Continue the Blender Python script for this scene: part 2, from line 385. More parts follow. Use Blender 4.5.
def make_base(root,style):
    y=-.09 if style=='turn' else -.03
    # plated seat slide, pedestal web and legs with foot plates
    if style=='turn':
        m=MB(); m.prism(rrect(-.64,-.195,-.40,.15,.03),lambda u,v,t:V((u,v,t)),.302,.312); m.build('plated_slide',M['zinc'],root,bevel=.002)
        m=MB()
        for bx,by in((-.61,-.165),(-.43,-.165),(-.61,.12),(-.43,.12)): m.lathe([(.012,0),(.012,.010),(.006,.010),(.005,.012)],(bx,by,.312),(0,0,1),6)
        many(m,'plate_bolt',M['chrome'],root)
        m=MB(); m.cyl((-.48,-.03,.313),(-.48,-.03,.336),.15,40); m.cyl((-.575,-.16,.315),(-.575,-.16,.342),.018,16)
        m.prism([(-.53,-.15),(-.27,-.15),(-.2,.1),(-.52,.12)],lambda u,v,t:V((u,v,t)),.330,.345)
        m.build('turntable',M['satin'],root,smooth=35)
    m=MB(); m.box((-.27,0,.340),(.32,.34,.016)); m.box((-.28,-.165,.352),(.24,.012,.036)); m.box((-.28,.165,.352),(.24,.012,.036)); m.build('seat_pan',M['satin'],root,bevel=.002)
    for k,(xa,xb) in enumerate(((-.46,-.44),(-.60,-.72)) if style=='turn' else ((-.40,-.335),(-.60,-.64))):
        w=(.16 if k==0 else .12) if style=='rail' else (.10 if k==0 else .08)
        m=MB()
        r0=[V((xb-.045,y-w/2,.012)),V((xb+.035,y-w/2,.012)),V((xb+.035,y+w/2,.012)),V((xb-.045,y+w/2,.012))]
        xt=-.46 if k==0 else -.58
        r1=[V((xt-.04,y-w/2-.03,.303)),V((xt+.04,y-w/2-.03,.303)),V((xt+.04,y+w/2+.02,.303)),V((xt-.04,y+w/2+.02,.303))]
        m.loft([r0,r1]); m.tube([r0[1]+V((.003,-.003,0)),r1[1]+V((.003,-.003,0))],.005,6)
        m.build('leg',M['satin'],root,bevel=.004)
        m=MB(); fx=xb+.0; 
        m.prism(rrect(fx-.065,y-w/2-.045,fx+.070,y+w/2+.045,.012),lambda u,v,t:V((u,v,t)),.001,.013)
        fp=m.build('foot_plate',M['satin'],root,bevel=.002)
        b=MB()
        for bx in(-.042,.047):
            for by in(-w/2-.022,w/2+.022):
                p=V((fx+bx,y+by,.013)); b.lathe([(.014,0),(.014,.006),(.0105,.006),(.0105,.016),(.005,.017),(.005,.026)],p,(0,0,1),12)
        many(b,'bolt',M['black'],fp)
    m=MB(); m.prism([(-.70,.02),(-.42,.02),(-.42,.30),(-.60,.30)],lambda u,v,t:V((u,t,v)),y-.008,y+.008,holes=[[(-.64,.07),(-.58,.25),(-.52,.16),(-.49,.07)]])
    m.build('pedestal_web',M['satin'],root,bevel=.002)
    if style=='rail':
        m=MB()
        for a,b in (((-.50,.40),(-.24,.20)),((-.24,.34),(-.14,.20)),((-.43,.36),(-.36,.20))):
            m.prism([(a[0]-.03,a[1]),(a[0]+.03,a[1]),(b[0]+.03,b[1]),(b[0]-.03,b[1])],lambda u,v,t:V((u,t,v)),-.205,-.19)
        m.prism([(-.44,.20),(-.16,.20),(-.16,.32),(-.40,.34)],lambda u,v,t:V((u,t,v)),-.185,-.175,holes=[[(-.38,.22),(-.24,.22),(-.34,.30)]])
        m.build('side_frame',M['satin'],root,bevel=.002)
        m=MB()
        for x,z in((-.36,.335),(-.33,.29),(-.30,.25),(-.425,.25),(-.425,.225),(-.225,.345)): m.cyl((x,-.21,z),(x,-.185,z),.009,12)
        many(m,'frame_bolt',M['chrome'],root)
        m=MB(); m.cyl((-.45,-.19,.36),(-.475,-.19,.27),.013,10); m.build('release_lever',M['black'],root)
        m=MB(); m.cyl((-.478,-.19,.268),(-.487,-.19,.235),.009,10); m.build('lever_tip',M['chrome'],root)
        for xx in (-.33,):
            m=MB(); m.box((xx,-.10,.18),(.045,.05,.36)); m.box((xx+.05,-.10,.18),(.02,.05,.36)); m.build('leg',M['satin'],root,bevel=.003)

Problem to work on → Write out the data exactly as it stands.

Exercise response →
Continue the Blender Python script for this scene: part 2, from line 385. More parts follow. Use Blender 4.5.
def make_base(root,style):
    y=-.09 if style=='turn' else -.03
    # plated seat slide, pedestal web and legs with foot plates
    if style=='turn':
        m=MB(); m.prism(rrect(-.64,-.195,-.40,.15,.03),lambda u,v,t:V((u,v,t)),.302,.312); m.build('plated_slide',M['zinc'],root,bevel=.002)
        m=MB()
        for bx,by in((-.61,-.165),(-.43,-.165),(-.61,.12),(-.43,.12)): m.lathe([(.012,0),(.012,.010),(.006,.010),(.005,.012)],(bx,by,.312),(0,0,1),6)
        many(m,'plate_bolt',M['chrome'],root)
        m=MB(); m.cyl((-.48,-.03,.313),(-.48,-.03,.336),.15,40); m.cyl((-.575,-.16,.315),(-.575,-.16,.342),.018,16)
        m.prism([(-.53,-.15),(-.27,-.15),(-.2,.1),(-.52,.12)],lambda u,v,t:V((u,v,t)),.330,.345)
        m.build('turntable',M['satin'],root,smooth=35)
    m=MB(); m.box((-.27,0,.340),(.32,.34,.016)); m.box((-.28,-.165,.352),(.24,.012,.036)); m.box((-.28,.165,.352),(.24,.012,.036)); m.build('seat_pan',M['satin'],root,bevel=.002)
    for k,(xa,xb) in enumerate(((-.46,-.44),(-.60,-.72)) if style=='turn' else ((-.40,-.335),(-.60,-.64))):
        w=(.16 if k==0 else .12) if style=='rail' else (.10 if k==0 else .08)
        m=MB()
        r0=[V((xb-.045,y-w/2,.012)),V((xb+.035,y-w/2,.012)),V((xb+.035,y+w/2,.012)),V((xb-.045,y+w/2,.012))]
        xt=-.46 if k==0 else -.58
        r1=[V((xt-.04,y-w/2-.03,.303)),V((xt+.04,y-w/2-.03,.303)),V((xt+.04,y+w/2+.02,.303)),V((xt-.04,y+w/2+.02,.303))]
        m.loft([r0,r1]); m.tube([r0[1]+V((.003,-.003,0)),r1[1]+V((.003,-.003,0))],.005,6)
        m.build('leg',M['satin'],root,bevel=.004)
        m=MB(); fx=xb+.0; 
        m.prism(rrect(fx-.065,y-w/2-.045,fx+.070,y+w/2+.045,.012),lambda u,v,t:V((u,v,t)),.001,.013)
        fp=m.build('foot_plate',M['satin'],root,bevel=.002)
        b=MB()
        for bx in(-.042,.047):
            for by in(-w/2-.022,w/2+.022):
                p=V((fx+bx,y+by,.013)); b.lathe([(.014,0),(.014,.006),(.0105,.006),(.0105,.016),(.005,.017),(.005,.026)],p,(0,0,1),12)
        many(b,'bolt',M['black'],fp)
    m=MB(); m.prism([(-.70,.02),(-.42,.02),(-.42,.30),(-.60,.30)],lambda u,v,t:V((u,t,v)),y-.008,y+.008,holes=[[(-.64,.07),(-.58,.25),(-.52,.16),(-.49,.07)]])
    m.build('pedestal_web',M['satin'],root,bevel=.002)
    if style=='rail':
        m=MB()
        for a,b in (((-.50,.40),(-.24,.20)),((-.24,.34),(-.14,.20)),((-.43,.36),(-.36,.20))):
            m.prism([(a[0]-.03,a[1]),(a[0]+.03,a[1]),(b[0]+.03,b[1]),(b[0]-.03,b[1])],lambda u,v,t:V((u,t,v)),-.205,-.19)
        m.prism([(-.44,.20),(-.16,.20),(-.16,.32),(-.40,.34)],lambda u,v,t:V((u,t,v)),-.185,-.175,holes=[[(-.38,.22),(-.24,.22),(-.34,.30)]])
        m.build('side_frame',M['satin'],root,bevel=.002)
        m=MB()
        for x,z in((-.36,.335),(-.33,.29),(-.30,.25),(-.425,.25),(-.425,.225),(-.225,.345)): m.cyl((x,-.21,z),(x,-.185,z),.009,12)
        many(m,'frame_bolt',M['chrome'],root)
        m=MB(); m.cyl((-.45,-.19,.36),(-.475,-.19,.27),.013,10); m.build('release_lever',M['black'],root)
        m=MB(); m.cyl((-.478,-.19,.268),(-.487,-.19,.235),.009,10); m.build('lever_tip',M['chrome'],root)
        for xx in (-.33,):
            m=MB(); m.box((xx,-.10,.18),(.045,.05,.36)); m.box((xx+.05,-.10,.18),(.02,.05,.36)); m.build('leg',M['satin'],root,bevel=.003)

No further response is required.